Task details: Reproduce the listing that follows with no differences at all.

::::::

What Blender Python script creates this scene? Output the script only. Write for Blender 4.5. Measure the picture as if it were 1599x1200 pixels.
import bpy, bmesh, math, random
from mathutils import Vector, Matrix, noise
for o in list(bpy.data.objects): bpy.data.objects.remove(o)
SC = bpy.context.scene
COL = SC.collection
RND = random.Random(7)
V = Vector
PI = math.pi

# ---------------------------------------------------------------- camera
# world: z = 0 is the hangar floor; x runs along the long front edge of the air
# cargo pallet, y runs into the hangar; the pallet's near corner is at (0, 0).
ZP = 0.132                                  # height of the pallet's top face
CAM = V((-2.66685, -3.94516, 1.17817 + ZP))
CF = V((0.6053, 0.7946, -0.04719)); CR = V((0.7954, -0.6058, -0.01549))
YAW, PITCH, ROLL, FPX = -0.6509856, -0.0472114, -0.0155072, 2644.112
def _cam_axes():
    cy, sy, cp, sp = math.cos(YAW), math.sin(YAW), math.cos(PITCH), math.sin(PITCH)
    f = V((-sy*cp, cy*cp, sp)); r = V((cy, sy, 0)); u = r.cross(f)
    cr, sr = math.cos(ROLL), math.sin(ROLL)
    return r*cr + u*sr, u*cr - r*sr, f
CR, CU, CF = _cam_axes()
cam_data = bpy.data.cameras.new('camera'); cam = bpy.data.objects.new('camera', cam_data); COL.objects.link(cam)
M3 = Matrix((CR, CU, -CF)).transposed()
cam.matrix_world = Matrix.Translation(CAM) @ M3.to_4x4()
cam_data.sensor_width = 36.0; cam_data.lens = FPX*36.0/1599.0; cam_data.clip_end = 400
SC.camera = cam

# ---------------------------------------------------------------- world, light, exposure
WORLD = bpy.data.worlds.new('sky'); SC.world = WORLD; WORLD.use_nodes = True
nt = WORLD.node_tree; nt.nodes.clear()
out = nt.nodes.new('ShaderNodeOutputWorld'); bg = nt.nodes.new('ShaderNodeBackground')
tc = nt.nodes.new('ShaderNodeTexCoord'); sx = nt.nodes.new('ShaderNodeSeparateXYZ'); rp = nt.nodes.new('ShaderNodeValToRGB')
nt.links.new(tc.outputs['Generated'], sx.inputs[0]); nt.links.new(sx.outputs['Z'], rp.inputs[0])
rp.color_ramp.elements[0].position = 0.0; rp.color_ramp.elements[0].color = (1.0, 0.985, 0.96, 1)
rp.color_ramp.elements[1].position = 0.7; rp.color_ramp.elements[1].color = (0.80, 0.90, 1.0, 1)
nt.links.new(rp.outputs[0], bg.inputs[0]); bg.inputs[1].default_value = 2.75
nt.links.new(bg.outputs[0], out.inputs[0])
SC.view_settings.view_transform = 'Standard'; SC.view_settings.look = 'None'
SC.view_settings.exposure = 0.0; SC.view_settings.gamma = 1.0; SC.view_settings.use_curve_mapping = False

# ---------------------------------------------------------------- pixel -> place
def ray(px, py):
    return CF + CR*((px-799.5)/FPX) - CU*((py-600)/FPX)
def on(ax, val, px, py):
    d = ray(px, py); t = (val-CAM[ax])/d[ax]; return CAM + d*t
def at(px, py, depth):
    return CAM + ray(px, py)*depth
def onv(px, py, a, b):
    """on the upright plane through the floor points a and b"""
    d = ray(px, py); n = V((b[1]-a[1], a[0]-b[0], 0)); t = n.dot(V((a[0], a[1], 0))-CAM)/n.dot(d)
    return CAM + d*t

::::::

Response to this exercise:
What Blender Python script creates this scene? Output the script only. Write for Blender 4.5. Measure the picture as if it were 1599x1200 pixels.
import bpy, bmesh, math, random
from mathutils import Vector, Matrix, noise
for o in list(bpy.data.objects): bpy.data.objects.remove(o)
SC = bpy.context.scene
COL = SC.collection
RND = random.Random(7)
V = Vector
PI = math.pi

# ---------------------------------------------------------------- camera
# world: z = 0 is the hangar floor; x runs along the long front edge of the air
# cargo pallet, y runs into the hangar; the pallet's near corner is at (0, 0).
ZP = 0.132                                  # height of the pallet's top face
CAM = V((-2.66685, -3.94516, 1.17817 + ZP))
CF = V((0.6053, 0.7946, -0.04719)); CR = V((0.7954, -0.6058, -0.01549))
YAW, PITCH, ROLL, FPX = -0.6509856, -0.0472114, -0.0155072, 2644.112
def _cam_axes():
    cy, sy, cp, sp = math.cos(YAW), math.sin(YAW), math.cos(PITCH), math.sin(PITCH)
    f = V((-sy*cp, cy*cp, sp)); r = V((cy, sy, 0)); u = r.cross(f)
    cr, sr = math.cos(ROLL), math.sin(ROLL)
    return r*cr + u*sr, u*cr - r*sr, f
CR, CU, CF = _cam_axes()
cam_data = bpy.data.cameras.new('camera'); cam = bpy.data.objects.new('camera', cam_data); COL.objects.link(cam)
M3 = Matrix((CR, CU, -CF)).transposed()
cam.matrix_world = Matrix.Translation(CAM) @ M3.to_4x4()
cam_data.sensor_width = 36.0; cam_data.lens = FPX*36.0/1599.0; cam_data.clip_end = 400
SC.camera = cam

# ---------------------------------------------------------------- world, light, exposure
WORLD = bpy.data.worlds.new('sky'); SC.world = WORLD; WORLD.use_nodes = True
nt = WORLD.node_tree; nt.nodes.clear()
out = nt.nodes.new('ShaderNodeOutputWorld'); bg = nt.nodes.new('ShaderNodeBackground')
tc = nt.nodes.new('ShaderNodeTexCoord'); sx = nt.nodes.new('ShaderNodeSeparateXYZ'); rp = nt.nodes.new('ShaderNodeValToRGB')
nt.links.new(tc.outputs['Generated'], sx.inputs[0]); nt.links.new(sx.outputs['Z'], rp.inputs[0])
rp.color_ramp.elements[0].position = 0.0; rp.color_ramp.elements[0].color = (1.0, 0.985, 0.96, 1)
rp.color_ramp.elements[1].position = 0.7; rp.color_ramp.elements[1].color = (0.80, 0.90, 1.0, 1)
nt.links.new(rp.outputs[0], bg.inputs[0]); bg.inputs[1].default_value = 2.75
nt.links.new(bg.outputs[0], out.inputs[0])
SC.view_settings.view_transform = 'Standard'; SC.view_settings.look = 'None'
SC.view_settings.exposure = 0.0; SC.view_settings.gamma = 1.0; SC.view_settings.use_curve_mapping = False

# ---------------------------------------------------------------- pixel -> place
def ray(px, py):
    return CF + CR*((px-799.5)/FPX) - CU*((py-600)/FPX)
def on(ax, val, px, py):
    d = ray(px, py); t = (val-CAM[ax])/d[ax]; return CAM + d*t
def at(px, py, depth):
    return CAM + ray(px, py)*depth
def onv(px, py, a, b):
    """on the upright plane through the floor points a and b"""
    d = ray(px, py); n = V((b[1]-a[1], a[0]-b[0], 0)); t = n.dot(V((a[0], a[1], 0))-CAM)/n.dot(d)
    return CAM + d*t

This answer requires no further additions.